## Written problem
Can you copy out the data exactly? Leave the images out.

# Start of Data shown

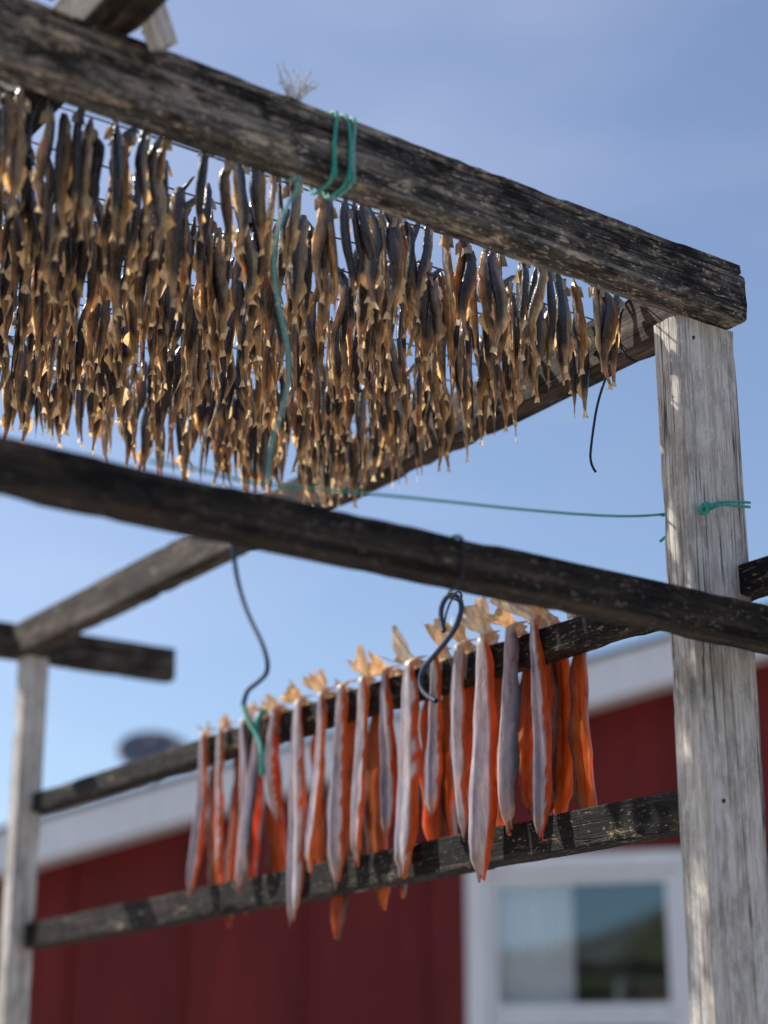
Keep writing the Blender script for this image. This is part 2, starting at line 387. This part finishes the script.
def tailfin(V,Fc,C,y,lean,size,seed):
    R=random.Random(seed); x0=1.742; z0=2.334
    b=len(V); rows_=10; k=11
    dirv=Vector((R.uniform(-.6,.1),lean,R.uniform(.45,1.0))).normalized()
    side2=Vector((R.uniform(-1.2,1.0),1,R.uniform(-.4,.8)))
    wv=(side2-dirv*side2.dot(dirv)).normalized(); nv=dirv.cross(wv)
    ph=R.uniform(0,6); cr=R.uniform(.4,1.2)
    rag=[R.uniform(-.22,.14) for _ in range(k)]
    tone=lerp3((.95,.91,.80),(.93,.80,.52),R.random()**1.6)
    for l in (0,1):
        for i in range(rows_):
            s=i/(rows_-1)
            for j in range(k):
                u=(j/(k-1)-.5)*2
                w=size*(.24-.10*math.sin(min(1,s*1.6)*math.pi)+.24*max(0,s-.4)**1.2*1.6)
                fork=size*(.30*abs(u)-.12+rag[j])*max(0,s-.3)*1.4
                th=.0065*(1-s)**1.5+.0004
                crm=(.30*math.sin(u*3.0+ph)*cr*s+.09*math.sin(u*10+ph*2)*s+.25*cr*s*s)*size
                q=Vector((x0,y,z0-.004))+dirv*(size*s+fork)+wv*(u*w)+nv*(crm+(th*(1-u*u) if l else -th*(1-u*u)))
                V.append(tuple(q)); C.append(lerp3(tone,lerp3(tone,(.55,.40,.26),.7),min(1,max(0,(.5+.5*math.sin(u*14+ph))*s*.6+(.2 if s<.3 else 0)))))
    N=rows_*k
    for i in range(rows_-1):
        for j in range(k-1):
            a=b+i*k+j; Fc.append((a,a+1,a+k+1,a+k)); a+=N; Fc.append((a,a+k,a+k+1,a+1))
# (y on rail, near length, near width, far length, far width, twist, tilt, tail size)
fishes=[(3.15,.34,.036,.36,.05,.3,.02,.035),(3.07,.30,.026,.40,.055,-.5,.0,.03),(2.985,.35,.040,.38,.05,.5,-.04,.04),
(2.915,.32,.034,.36,.05,-.6,.05,.035),(2.85,.22,.036,.33,.05,.2,.02,.045),(2.77,.43,.046,.35,.05,.3,.03,.05),
(2.69,.34,.036,.46,.06,-.6,.02,.055),(2.62,.37,.044,.34,.05,.3,.0,.04),(2.55,.34,.042,.41,.06,-.3,.02,.055),
(2.475,.30,.034,.40,.06,.9,.0,.05),(2.40,.38,.066,.34,.055,-.1,.03,.07),(2.325,.29,.032,.36,.06,.8,-.01,.06),
(2.255,.33,.042,.32,.055,-.5,.03,.065),(2.19,.41,.058,.33,.055,.2,.0,.08),(2.115,.34,.048,.30,.055,-.2,.02,.07),
(2.055,.36,.034,.31,.055,.7,-.02,.075),(2.03,.08,.02,.33,.052,-.2,-.05,.05),(1.985,.08,.02,.35,.046,.4,-.05,.04)]
for i,(y,ln_,wn,lf,wf,tw,ti,tsz) in enumerate(fishes):
    V=[];Fc=[];C=[]
    y=3.15-(3.15-y)*.965
    if ln_>.15: fillet(V,Fc,C,y,-1,ln_,wn,tw,ti,100+i)
    fillet(V,Fc,C,y+random.uniform(-.02,.02)+.045,1,lf,wf,-tw*.5,-ti,200+i)
    tailfin(V,Fc,C,y,random.uniform(.1,.9),tsz,300+i)
    mesh_obj('hanging_split_char',V,Fc,F_CHAR,None,True,C)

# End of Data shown

## Exercise solution
Keep writing the Blender script for this image. This is part 2, starting at line 387. This part finishes the script.
def tailfin(V,Fc,C,y,lean,size,seed):
    R=random.Random(seed); x0=1.742; z0=2.334
    b=len(V); rows_=10; k=11
    dirv=Vector((R.uniform(-.6,.1),lean,R.uniform(.45,1.0))).normalized()
    side2=Vector((R.uniform(-1.2,1.0),1,R.uniform(-.4,.8)))
    wv=(side2-dirv*side2.dot(dirv)).normalized(); nv=dirv.cross(wv)
    ph=R.uniform(0,6); cr=R.uniform(.4,1.2)
    rag=[R.uniform(-.22,.14) for _ in range(k)]
    tone=lerp3((.95,.91,.80),(.93,.80,.52),R.random()**1.6)
    for l in (0,1):
        for i in range(rows_):
            s=i/(rows_-1)
            for j in range(k):
                u=(j/(k-1)-.5)*2
                w=size*(.24-.10*math.sin(min(1,s*1.6)*math.pi)+.24*max(0,s-.4)**1.2*1.6)
                fork=size*(.30*abs(u)-.12+rag[j])*max(0,s-.3)*1.4
                th=.0065*(1-s)**1.5+.0004
                crm=(.30*math.sin(u*3.0+ph)*cr*s+.09*math.sin(u*10+ph*2)*s+.25*cr*s*s)*size
                q=Vector((x0,y,z0-.004))+dirv*(size*s+fork)+wv*(u*w)+nv*(crm+(th*(1-u*u) if l else -th*(1-u*u)))
                V.append(tuple(q)); C.append(lerp3(tone,lerp3(tone,(.55,.40,.26),.7),min(1,max(0,(.5+.5*math.sin(u*14+ph))*s*.6+(.2 if s<.3 else 0)))))
    N=rows_*k
    for i in range(rows_-1):
        for j in range(k-1):
            a=b+i*k+j; Fc.append((a,a+1,a+k+1,a+k)); a+=N; Fc.append((a,a+k,a+k+1,a+1))
# (y on rail, near length, near width, far length, far width, twist, tilt, tail size)
fishes=[(3.15,.34,.036,.36,.05,.3,.02,.035),(3.07,.30,.026,.40,.055,-.5,.0,.03),(2.985,.35,.040,.38,.05,.5,-.04,.04),
(2.915,.32,.034,.36,.05,-.6,.05,.035),(2.85,.22,.036,.33,.05,.2,.02,.045),(2.77,.43,.046,.35,.05,.3,.03,.05),
(2.69,.34,.036,.46,.06,-.6,.02,.055),(2.62,.37,.044,.34,.05,.3,.0,.04),(2.55,.34,.042,.41,.06,-.3,.02,.055),
(2.475,.30,.034,.40,.06,.9,.0,.05),(2.40,.38,.066,.34,.055,-.1,.03,.07),(2.325,.29,.032,.36,.06,.8,-.01,.06),
(2.255,.33,.042,.32,.055,-.5,.03,.065),(2.19,.41,.058,.33,.055,.2,.0,.08),(2.115,.34,.048,.30,.055,-.2,.02,.07),
(2.055,.36,.034,.31,.055,.7,-.02,.075),(2.03,.08,.02,.33,.052,-.2,-.05,.05),(1.985,.08,.02,.35,.046,.4,-.05,.04)]
for i,(y,ln_,wn,lf,wf,tw,ti,tsz) in enumerate(fishes):
    V=[];Fc=[];C=[]
    y=3.15-(3.15-y)*.965
    if ln_>.15: fillet(V,Fc,C,y,-1,ln_,wn,tw,ti,100+i)
    fillet(V,Fc,C,y+random.uniform(-.02,.02)+.045,1,lf,wf,-tw*.5,-ti,200+i)
    tailfin(V,Fc,C,y,random.uniform(.1,.9),tsz,300+i)
    mesh_obj('hanging_split_char',V,Fc,F_CHAR,None,True,C)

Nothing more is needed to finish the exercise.